Una semana en otro planeta

Burning Man, el festival más raro del mundo, reúne a 50.000 personas en un desierto de Nevada

CARLOS BENITO

Domingo, 4 de septiembre 2011, 02:02

A los organizadores del Burning Man les gusta decir que lo suyo no es exactamente un festival. Prefieren llamarlo «comunidad experimental», aunque eso quizá no aclare mucho las cosas. El evento en cuestión tiene tan pocos paralelismos con nuestra experiencia cotidiana que sus responsables acaban definiéndolo en negativo: lo que reúne esta semana a 50.000 personas en pleno desierto de Black Rock, en Nevada, no es ciertamente un festival de música, pero tampoco se trata de una ceremonia pagana, ni de un cónclave hippie, ni de una aparatosa recreación de los ambientes de 'Mad Max'... De hecho, están tan hartos de que los malinterpreten que han creado un manejable «generador de frases», capaz de equipar al periodista perezoso con 160.000 «descripciones coloristas» del evento, todas ellas inexactas, como 'orgía apocalíptica seudotribal', 'ciberrevolución criptoanarquista' o 'pesadilla neosatánica inducida por las drogas'.

En el Burning Man, los que proporcionan el entretenimiento son los propios asistentes. Viene a ser como si decenas de miles de personas se citasen en este lugar remoto para demostrar que conservan la esencia del niño que fueron, aquella saludable capacidad de imaginar mundos nuevos y compartirlos con los demás, a la vez que son lo suficientemente adultos como para sobrevivir en un entorno hostil, donde las temperaturas diurnas superan a menudo los 40 grados y las nocturnas se desploman hasta rondar el cero. Los 'burners', entre los que abundan las familias enteras, no son espectadores sino participantes, que llegan preparados para regalar algo a los demás: instalaciones artísticas, campamentos temáticos con los servicios más variados, objetos hechos por ellos mismos, actuaciones o, en fin, su propia apariencia, que puede oscilar entre el atuendo más extravagante y la completa desnudez. La ciudad provisional, instalada en el lecho seco de un lago, es una estructura circular donde las calles tienen nombres y números, pero lo más habitual -y quizá lo más recomendable- es perderse y dejarse llevar por las sugerencias que vayan saliendo al paso.

Los diversos campamentos temáticos plantean propuestas de ocio que oscilan entre lo convencional -es decir, música y bebida, aunque se pueden encontrar músicas y bebidas muy poco habituales- y lo disparatado.

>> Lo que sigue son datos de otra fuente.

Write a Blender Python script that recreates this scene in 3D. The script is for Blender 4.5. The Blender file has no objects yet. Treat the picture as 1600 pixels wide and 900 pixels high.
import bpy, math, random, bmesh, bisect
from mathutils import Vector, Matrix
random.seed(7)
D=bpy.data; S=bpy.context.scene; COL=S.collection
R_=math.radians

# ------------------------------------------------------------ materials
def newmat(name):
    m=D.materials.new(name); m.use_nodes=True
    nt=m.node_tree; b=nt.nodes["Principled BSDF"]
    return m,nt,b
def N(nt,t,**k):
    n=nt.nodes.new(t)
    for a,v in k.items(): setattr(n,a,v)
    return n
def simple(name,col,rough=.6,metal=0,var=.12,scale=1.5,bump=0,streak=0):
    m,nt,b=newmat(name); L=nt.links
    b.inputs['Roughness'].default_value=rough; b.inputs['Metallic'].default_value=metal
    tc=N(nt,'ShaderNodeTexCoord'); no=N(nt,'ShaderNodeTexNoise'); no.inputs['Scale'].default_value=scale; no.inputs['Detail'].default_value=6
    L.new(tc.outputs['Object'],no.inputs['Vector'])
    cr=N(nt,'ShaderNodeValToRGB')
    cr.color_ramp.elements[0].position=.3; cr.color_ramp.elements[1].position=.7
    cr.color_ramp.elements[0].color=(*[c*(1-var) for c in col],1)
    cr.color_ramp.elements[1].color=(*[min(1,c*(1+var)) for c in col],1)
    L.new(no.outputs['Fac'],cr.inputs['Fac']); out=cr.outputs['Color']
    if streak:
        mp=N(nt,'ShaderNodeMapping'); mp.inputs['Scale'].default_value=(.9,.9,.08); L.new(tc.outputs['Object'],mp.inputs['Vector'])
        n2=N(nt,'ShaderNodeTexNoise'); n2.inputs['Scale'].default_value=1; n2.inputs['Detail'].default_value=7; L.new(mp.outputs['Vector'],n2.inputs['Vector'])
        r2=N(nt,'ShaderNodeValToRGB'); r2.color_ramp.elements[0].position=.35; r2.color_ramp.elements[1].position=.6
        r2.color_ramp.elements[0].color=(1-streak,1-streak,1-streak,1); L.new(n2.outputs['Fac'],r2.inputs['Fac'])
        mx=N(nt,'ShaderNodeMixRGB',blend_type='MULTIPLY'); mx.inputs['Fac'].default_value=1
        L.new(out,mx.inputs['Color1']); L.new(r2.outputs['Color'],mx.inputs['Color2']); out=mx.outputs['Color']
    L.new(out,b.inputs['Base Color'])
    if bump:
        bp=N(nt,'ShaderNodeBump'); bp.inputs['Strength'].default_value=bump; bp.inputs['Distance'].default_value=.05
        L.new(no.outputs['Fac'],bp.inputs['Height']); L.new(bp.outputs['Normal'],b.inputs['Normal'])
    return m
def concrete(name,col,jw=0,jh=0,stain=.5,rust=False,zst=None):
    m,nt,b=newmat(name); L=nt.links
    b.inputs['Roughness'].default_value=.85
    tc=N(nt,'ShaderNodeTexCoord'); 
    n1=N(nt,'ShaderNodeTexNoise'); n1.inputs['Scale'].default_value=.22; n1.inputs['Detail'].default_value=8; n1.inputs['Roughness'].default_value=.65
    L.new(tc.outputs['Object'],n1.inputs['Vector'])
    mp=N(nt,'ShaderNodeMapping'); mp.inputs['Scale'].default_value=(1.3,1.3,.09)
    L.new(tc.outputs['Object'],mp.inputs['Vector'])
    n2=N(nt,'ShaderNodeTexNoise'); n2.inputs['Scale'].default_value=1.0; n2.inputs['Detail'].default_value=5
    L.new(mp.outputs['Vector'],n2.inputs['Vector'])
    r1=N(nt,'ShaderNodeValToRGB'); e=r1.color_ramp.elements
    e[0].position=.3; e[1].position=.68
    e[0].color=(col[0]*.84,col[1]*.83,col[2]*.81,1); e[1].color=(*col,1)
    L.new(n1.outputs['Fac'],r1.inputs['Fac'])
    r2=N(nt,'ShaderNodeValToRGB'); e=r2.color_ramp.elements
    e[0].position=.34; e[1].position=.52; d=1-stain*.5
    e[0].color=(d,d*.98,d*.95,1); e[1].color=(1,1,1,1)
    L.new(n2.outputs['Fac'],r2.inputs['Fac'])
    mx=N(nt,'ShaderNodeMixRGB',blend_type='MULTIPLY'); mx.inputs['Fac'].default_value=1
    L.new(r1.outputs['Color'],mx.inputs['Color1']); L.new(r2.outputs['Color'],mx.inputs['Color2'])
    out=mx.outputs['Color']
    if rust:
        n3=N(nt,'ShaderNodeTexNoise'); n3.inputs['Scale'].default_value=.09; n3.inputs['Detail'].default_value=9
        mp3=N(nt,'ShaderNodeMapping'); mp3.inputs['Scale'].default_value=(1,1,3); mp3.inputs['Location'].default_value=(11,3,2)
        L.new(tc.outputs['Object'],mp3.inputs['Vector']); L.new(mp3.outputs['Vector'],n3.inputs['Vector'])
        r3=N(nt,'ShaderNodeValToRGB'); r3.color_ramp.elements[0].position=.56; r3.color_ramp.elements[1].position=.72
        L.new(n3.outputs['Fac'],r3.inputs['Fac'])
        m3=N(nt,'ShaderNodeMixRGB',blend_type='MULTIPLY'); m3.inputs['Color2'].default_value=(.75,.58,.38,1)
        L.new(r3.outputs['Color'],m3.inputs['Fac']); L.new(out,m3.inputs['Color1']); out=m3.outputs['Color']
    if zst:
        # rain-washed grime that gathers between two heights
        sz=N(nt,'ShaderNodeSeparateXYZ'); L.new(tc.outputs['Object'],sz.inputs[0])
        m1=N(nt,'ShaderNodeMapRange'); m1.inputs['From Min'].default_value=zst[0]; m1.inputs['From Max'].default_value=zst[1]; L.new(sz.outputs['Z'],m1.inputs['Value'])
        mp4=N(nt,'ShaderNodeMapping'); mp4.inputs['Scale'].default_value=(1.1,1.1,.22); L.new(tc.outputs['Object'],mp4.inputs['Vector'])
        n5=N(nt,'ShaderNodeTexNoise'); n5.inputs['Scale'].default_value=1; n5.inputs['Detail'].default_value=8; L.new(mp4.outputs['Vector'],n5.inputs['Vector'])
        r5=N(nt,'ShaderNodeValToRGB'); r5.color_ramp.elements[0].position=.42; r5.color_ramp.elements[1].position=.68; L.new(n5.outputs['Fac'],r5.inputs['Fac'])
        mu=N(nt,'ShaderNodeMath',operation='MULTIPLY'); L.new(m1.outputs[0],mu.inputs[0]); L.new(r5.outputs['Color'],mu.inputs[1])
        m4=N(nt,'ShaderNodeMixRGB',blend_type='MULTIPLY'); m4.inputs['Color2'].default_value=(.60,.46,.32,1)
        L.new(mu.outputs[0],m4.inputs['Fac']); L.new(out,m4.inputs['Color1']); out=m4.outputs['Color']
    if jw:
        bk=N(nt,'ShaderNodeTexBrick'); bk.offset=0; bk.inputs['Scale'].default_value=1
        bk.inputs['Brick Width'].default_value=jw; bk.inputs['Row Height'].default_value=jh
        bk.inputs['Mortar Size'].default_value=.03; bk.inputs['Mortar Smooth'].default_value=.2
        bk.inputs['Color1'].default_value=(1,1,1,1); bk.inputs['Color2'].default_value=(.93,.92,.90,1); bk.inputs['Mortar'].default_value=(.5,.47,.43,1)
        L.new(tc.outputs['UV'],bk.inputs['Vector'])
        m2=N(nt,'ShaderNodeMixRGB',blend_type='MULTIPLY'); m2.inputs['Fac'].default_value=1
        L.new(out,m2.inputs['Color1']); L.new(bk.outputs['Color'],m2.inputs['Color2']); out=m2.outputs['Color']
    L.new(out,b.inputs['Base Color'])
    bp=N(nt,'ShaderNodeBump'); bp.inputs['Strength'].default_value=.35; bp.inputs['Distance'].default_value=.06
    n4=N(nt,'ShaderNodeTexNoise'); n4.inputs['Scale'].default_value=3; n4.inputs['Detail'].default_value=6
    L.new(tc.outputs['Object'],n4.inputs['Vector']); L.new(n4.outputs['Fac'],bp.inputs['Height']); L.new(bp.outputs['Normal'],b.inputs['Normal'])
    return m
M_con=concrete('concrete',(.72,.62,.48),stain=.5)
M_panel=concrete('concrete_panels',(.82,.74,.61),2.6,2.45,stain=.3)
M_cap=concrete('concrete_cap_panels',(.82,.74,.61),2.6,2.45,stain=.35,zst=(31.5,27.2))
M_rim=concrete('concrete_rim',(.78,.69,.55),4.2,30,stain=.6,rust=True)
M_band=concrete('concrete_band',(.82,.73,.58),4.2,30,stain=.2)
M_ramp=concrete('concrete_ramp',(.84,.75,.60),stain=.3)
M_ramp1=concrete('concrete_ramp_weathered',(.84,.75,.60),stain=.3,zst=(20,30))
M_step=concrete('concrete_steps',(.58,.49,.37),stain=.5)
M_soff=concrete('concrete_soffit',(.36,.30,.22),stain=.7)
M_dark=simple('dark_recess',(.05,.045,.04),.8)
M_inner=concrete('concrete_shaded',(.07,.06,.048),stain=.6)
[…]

Ahí está, por ejemplo, el Equipo de Investigación de la Amplificación de la Flatulencia (cuyas siglas en inglés son FART, pedo), que brinda la oportunidad de ventosearse a través de un megáfono, o el Estudio de Retrato Genital, que «captura ese ángulo especial de ti mismo», o los aficionados a la disciplina inglesa que sirven a sus parroquianos «café superfuerte» y una buena azotaina en las nalgas. Todo debe ser gratis, porque en Burning Man está prohibido el comercio: en la edición de 1998 entregaron a la Policía a unos sujetos que estaban vendiendo droga, pero lo mal visto allí era el acto, no la mercancía. En el recinto solo se puede comprar café y hielo, y eso significa, por supuesto, que hay que llevarse todo lo necesario para mantenerse con vida durante una semana, a menos que uno sea un maestro de las relaciones vecinales y el trueque.

El ritual de las llamas

En el centro de la vasta ciudad se ha alzado durante toda la semana una figura humana de quince metros a la que se prendió fuego anoche: esa ceremonia, que reúne a la comunidad en pleno, es lo que da nombre al Burning Man, el Hombre que Arde. Todo empezó hace veinticinco años en una playa de San Francisco, cuando el fundador, Larry Harvey, quemó un monigote de madera en compañía de un grupo de amigos, en lo que él llama un acto de «expresión radical». Esta edición, la de las bodas de plata, es la primera que ha agotado las entradas, que cuestan de 150 euros para arriba. Los 'burners' más veteranos se quejan de que antes todo era mejor, de que la gente participaba más y había menos normas, y en eso último no les falta razón: la utopía multitudinaria sería un desastre sin unas cuantas reglas. Por ejemplo, hay que usar papel higiénico de una sola capa, para no cegar los váteres, y están prohibidos los perros: «Son propensos a responder de forma adversa a los ruidos a mucho volumen, los grandes sistemas de sonido, las explosiones, los fuegos artificiales y las personas con disfraces locos», justifican los organizadores. «Somos una comunidad radicalmente libre -añaden-. Si no estás de acuerdo con nuestras reglas, eres libre de fundar tu propio evento».

Mañana, el Burning Man concluirá y las 50.000 personas abandonarán el desierto de Black Rock: dicen que, a muchos, la experiencia les marca hasta el punto de llevarles a cambiar de pareja, de trabajo, de vida. Pero decenas de voluntarios permanecerán allí dos o tres semanas más. Entre los diez principios que gobiernan el festival, en su mayoría conceptos abstractos, hay uno muy concreto que obliga a no dejar rastros en la naturaleza: cuando acabe la limpieza, este 'tumulto ritualista postbohemio' (gracias, amigo generador) parecerá un increíble espejismo.